Justine Braguy had already started her PhD in Europe when she heard about KAUST. She was presented with the opportunity to do a joint degree across Germany and Saudi Arabia, before transferring fully to KAUST. Her desire to travel and discover new cultures inspired her to make the leap, joining KAUST in 2016 with no previous knowledge of the university.
“My strength is that I am ok with uncertainty,” says Braguy. “I packed one bag thinking I’d be staying at KAUST for six months, however, once there, it appeared that my work would require me to stay much longer.”
At KAUST, she started her PhD project from scratch and ended up staying for over five years to see it through; something that would not have been possible if she returned to Germany.
Her work mostly focused on understanding the role of plant hormones called Strigolactones in rice development through the generation of CRISPR-mutated plants. Strigolactones are chemical cues, released when rice plants (and other cereals) lack nutrients. These chemicals call in help from microbial partners in the soil to provide nutrients to the rice plant. However, Strigolactones got their name due to the fact that these chemicals also call in Striga or “witchweed”, a root parasite that infests fields through thousands of tiny seeds. Striga is a major threat that can endanger global food security, making her research a top priority.

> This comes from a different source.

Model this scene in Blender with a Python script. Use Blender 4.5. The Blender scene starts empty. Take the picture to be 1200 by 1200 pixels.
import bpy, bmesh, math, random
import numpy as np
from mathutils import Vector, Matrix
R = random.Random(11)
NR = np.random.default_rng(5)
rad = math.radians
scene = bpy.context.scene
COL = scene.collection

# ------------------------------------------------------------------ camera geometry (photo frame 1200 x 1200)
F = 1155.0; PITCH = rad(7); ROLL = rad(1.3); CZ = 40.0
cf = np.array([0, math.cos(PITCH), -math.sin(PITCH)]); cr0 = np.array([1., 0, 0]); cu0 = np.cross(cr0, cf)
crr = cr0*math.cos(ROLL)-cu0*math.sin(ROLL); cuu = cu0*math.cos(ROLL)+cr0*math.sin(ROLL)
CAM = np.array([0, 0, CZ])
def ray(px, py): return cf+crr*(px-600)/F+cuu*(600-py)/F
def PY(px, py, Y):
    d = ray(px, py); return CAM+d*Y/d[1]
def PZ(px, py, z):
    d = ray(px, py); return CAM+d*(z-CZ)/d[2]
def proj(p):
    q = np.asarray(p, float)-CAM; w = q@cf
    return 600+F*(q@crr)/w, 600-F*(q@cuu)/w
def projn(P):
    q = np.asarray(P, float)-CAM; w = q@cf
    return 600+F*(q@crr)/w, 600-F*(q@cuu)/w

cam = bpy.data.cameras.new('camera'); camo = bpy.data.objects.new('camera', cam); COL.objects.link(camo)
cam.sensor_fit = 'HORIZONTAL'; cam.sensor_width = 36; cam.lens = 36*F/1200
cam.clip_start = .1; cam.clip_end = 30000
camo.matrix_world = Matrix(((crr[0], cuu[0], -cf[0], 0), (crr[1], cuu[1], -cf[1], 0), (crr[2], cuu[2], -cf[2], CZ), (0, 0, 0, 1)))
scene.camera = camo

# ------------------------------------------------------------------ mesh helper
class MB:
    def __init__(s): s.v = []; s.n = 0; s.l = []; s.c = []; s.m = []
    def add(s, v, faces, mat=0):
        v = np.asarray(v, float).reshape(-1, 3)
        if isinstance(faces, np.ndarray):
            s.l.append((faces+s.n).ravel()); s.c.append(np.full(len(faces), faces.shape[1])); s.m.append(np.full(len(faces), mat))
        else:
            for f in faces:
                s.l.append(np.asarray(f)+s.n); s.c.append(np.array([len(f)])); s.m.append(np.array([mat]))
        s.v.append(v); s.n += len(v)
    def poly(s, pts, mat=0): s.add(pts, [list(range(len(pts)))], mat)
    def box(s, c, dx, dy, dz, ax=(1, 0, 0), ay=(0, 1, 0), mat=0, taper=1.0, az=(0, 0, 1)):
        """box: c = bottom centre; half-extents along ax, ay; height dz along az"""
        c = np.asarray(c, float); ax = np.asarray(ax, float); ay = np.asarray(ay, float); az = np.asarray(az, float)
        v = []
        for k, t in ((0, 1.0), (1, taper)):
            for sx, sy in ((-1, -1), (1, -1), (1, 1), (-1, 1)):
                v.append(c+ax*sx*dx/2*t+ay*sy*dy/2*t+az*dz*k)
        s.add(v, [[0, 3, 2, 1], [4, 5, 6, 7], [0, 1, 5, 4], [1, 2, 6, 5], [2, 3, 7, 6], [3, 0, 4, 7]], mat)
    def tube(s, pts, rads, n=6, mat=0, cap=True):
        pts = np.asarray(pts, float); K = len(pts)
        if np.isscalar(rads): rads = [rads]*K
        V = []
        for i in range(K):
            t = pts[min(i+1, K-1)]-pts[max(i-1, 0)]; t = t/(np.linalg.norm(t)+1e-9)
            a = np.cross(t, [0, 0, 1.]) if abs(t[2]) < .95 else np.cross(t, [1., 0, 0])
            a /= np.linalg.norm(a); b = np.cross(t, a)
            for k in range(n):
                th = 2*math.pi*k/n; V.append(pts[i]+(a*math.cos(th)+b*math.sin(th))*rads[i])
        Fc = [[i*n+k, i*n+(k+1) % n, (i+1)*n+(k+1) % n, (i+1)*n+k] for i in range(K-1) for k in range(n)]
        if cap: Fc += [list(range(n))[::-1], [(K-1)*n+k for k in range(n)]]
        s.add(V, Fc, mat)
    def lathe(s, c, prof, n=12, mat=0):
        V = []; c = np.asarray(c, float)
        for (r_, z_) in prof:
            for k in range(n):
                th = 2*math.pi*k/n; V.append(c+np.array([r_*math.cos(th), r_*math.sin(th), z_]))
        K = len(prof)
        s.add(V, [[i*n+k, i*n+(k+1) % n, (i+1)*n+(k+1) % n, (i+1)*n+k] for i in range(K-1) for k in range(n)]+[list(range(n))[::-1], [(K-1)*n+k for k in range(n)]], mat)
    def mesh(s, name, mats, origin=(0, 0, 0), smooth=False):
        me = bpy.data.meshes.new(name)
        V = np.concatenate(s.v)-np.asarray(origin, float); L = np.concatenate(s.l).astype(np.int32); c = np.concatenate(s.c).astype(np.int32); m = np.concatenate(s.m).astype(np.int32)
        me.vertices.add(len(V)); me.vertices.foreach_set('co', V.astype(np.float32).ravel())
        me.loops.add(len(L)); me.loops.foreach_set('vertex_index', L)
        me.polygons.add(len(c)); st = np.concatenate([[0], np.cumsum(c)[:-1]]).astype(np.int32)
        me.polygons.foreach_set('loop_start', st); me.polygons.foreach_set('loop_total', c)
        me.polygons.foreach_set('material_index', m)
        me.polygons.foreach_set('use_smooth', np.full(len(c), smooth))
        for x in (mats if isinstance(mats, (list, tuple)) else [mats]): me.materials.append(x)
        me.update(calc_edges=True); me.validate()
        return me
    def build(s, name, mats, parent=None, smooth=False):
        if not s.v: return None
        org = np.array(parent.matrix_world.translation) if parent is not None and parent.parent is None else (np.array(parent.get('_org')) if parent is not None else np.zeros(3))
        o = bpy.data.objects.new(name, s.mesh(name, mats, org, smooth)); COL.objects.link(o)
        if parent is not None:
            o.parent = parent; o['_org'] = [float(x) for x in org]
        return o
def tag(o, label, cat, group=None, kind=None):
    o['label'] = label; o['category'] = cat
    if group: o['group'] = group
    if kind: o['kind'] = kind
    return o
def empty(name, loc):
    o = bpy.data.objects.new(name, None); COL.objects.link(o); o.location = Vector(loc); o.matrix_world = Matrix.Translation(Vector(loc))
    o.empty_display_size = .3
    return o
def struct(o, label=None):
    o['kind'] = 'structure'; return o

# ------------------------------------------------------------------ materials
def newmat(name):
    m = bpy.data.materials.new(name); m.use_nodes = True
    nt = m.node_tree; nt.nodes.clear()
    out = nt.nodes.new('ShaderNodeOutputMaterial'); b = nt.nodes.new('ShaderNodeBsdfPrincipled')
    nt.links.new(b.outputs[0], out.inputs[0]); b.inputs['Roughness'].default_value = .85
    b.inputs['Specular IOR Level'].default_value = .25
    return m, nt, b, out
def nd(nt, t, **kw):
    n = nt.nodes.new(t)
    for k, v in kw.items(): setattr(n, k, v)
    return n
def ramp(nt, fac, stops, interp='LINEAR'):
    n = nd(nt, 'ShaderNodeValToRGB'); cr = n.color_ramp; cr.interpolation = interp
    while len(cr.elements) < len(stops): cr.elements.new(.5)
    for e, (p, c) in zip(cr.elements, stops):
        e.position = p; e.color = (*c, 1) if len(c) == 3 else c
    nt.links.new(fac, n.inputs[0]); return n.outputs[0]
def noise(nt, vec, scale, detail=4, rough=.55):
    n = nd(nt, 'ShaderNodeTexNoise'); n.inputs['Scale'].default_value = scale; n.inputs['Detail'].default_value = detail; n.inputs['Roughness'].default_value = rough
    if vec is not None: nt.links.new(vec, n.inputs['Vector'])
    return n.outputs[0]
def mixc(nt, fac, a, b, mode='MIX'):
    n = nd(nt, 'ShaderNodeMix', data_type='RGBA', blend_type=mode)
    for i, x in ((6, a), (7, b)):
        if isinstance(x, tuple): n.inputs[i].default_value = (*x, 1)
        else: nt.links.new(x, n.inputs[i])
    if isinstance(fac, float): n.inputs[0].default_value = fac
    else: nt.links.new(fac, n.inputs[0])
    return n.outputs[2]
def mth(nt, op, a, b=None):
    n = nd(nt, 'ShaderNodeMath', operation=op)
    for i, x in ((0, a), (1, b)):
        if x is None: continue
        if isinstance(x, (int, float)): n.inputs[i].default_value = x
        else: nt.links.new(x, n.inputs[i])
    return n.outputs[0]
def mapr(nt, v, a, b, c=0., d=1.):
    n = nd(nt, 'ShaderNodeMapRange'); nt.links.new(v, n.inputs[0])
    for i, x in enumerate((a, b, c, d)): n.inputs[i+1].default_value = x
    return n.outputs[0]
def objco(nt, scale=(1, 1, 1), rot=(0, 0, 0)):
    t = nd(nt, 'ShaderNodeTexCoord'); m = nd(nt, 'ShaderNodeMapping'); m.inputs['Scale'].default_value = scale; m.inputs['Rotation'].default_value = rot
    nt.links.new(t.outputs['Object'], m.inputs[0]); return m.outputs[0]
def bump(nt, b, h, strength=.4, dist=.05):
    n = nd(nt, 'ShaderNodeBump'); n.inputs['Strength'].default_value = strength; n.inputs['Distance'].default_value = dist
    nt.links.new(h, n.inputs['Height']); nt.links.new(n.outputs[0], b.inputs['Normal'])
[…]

“A routine experiment I conducted in my PhD required me to count thousands of these tiny seeds by hand,” she says. “This process alone was way too long, encroaching on my free time in the evenings and weekends. Finally, I brought the problem to my friend, Silvio Giancola, who worked in Computer Vision and AI, and we devised an AI-based tool to count Striga seeds automatically from still microscope images.”
The tool helped Braguy in her own work and had the power to help many of her colleagues, reducing their counting time from days down to minutes! Her problem-solving mindset led Braguy down a new path. When Braguy was preparing to close the last chapter of her PhD, the question of what to do next was answered with a startup opportunity, led at that time by Giancola who just passed the first TAQADAM selection phase.
“Thya Technology, our company supporting this AI-based image identification tool, took off after my co-founders and I passed each step of the startup program and won funds to officially launch the business in March 2022,” says Braguy. “The way I combined my PhD and this startup somehow felt right, regardless of the shift of discipline that might be scary for some. Democratizing AI for everyone was in line with my interest for helping people, and the potential impact of our work continues to fill me with hope and happiness.”
“It’s not easy though,” she says. “One of my biggest challenges, aside from learning each aspect of owning a business, is to ask for help. As PhD students, we are taught to ask for help as the last resort, once we have tried everything else. In business, asking for help early saves you precious time. I am still working on unlearning that mindset so I can reach out more easily to advisors and learn from others’ experiences.”